Given exercise
Return all lines that include the string "Blender".

^^^^^^^^

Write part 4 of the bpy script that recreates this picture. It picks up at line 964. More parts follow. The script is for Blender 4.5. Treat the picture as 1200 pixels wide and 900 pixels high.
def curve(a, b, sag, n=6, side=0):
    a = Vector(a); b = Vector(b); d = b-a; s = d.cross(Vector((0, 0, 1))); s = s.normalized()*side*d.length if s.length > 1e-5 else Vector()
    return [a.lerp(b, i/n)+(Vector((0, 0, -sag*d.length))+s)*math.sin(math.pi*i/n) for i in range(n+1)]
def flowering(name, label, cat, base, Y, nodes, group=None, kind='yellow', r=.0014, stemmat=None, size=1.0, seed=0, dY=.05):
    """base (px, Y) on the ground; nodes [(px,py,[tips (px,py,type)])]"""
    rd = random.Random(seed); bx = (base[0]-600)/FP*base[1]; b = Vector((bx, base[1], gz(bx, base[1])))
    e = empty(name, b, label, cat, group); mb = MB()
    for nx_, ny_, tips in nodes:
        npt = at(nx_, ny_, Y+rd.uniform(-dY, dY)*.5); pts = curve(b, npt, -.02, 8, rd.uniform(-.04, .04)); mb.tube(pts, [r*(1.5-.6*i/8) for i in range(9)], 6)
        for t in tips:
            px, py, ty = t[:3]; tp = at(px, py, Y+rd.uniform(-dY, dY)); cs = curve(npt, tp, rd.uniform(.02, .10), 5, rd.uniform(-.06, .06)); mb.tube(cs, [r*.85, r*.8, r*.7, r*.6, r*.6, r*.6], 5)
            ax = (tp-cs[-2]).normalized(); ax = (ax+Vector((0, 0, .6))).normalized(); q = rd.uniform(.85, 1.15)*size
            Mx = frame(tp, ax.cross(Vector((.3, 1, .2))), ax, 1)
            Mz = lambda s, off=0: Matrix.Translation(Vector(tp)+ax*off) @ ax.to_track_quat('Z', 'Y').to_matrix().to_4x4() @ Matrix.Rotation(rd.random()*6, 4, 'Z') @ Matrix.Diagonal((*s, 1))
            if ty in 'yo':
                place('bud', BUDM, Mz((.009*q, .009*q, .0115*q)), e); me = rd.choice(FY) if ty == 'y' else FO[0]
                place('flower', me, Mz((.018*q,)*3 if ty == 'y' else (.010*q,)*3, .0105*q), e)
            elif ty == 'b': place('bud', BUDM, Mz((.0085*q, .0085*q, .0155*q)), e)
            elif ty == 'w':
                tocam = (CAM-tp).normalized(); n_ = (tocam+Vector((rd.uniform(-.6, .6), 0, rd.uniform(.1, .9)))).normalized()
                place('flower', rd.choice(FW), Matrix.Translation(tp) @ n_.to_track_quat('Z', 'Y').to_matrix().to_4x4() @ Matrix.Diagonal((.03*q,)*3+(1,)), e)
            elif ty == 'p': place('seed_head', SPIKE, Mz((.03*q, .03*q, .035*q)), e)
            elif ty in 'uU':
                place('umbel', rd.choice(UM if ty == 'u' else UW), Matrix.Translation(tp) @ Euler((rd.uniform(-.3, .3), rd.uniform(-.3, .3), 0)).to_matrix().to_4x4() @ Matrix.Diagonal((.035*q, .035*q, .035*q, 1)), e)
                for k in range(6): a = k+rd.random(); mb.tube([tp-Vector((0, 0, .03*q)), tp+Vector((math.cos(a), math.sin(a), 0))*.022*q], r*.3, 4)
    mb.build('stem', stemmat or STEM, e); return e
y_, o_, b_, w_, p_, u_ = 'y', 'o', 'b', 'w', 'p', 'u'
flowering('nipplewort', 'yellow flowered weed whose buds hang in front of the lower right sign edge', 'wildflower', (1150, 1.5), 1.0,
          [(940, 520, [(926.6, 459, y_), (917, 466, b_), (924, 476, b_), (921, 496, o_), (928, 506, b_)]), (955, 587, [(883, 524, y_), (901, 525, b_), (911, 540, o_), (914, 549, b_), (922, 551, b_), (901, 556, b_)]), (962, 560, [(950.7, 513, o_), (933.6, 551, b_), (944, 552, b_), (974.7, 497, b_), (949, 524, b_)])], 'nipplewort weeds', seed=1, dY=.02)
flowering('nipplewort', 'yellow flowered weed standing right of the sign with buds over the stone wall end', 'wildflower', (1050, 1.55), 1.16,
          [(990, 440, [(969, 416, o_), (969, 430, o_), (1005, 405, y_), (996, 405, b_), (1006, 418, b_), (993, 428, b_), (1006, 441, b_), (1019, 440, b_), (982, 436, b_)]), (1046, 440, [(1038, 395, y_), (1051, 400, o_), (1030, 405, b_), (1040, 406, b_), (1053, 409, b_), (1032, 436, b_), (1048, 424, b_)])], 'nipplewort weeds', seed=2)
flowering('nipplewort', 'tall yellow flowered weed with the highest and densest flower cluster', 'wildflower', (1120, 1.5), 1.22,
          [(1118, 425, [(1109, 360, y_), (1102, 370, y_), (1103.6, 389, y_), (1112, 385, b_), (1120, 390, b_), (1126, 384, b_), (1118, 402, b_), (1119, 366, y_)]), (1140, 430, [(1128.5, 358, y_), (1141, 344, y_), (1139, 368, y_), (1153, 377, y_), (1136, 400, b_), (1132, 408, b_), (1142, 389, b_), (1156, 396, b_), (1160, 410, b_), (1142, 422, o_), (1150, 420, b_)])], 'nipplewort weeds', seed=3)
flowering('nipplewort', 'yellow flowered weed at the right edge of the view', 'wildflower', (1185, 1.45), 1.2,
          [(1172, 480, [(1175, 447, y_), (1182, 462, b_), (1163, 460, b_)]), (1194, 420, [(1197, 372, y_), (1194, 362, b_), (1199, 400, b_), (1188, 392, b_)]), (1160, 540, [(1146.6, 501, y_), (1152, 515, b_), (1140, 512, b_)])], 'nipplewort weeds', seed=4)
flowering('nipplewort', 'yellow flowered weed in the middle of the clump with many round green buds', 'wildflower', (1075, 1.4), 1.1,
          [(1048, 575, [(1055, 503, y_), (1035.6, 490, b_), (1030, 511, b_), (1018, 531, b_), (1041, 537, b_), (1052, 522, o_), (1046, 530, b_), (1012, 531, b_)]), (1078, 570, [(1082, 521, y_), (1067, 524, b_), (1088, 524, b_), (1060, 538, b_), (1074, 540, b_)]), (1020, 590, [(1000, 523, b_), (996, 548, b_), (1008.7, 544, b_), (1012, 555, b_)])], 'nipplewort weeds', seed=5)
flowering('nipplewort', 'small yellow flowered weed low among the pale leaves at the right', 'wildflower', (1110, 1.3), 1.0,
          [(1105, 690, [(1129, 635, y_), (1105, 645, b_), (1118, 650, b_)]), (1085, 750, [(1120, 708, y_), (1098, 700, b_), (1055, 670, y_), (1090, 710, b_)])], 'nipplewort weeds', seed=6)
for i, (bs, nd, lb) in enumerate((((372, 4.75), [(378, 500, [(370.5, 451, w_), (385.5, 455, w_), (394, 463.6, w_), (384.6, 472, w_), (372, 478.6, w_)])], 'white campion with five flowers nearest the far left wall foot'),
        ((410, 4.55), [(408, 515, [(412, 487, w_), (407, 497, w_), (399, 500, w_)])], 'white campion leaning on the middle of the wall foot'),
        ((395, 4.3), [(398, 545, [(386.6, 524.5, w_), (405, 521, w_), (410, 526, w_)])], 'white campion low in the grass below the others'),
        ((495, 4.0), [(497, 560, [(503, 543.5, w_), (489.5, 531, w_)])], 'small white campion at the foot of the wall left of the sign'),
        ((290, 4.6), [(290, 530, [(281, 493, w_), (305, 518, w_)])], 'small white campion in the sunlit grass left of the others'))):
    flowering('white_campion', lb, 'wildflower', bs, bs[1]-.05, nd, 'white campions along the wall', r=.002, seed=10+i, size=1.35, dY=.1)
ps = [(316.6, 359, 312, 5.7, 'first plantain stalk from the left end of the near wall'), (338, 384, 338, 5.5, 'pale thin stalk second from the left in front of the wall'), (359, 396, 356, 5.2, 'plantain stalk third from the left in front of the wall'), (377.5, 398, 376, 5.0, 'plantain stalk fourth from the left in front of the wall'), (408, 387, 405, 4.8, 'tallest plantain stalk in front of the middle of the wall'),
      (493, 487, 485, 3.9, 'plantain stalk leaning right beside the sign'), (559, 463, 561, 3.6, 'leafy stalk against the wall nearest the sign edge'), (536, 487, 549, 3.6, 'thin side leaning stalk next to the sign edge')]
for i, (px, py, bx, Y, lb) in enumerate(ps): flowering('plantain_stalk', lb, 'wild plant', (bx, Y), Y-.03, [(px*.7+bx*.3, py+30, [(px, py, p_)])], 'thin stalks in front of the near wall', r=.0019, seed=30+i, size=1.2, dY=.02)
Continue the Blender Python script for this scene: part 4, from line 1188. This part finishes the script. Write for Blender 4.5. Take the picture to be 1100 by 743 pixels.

^^^^^^^^

Answer for the task
Write part 4 of the bpy script that recreates this picture. It picks up at line 964. More parts follow. The script is for Blender 4.5. Treat the picture as 1200 pixels wide and 900 pixels high.
Continue the Blender Python script for this scene: part 4, from line 1188. This part finishes the script. Write for Blender 4.5. Take the picture to be 1100 by 743 pixels.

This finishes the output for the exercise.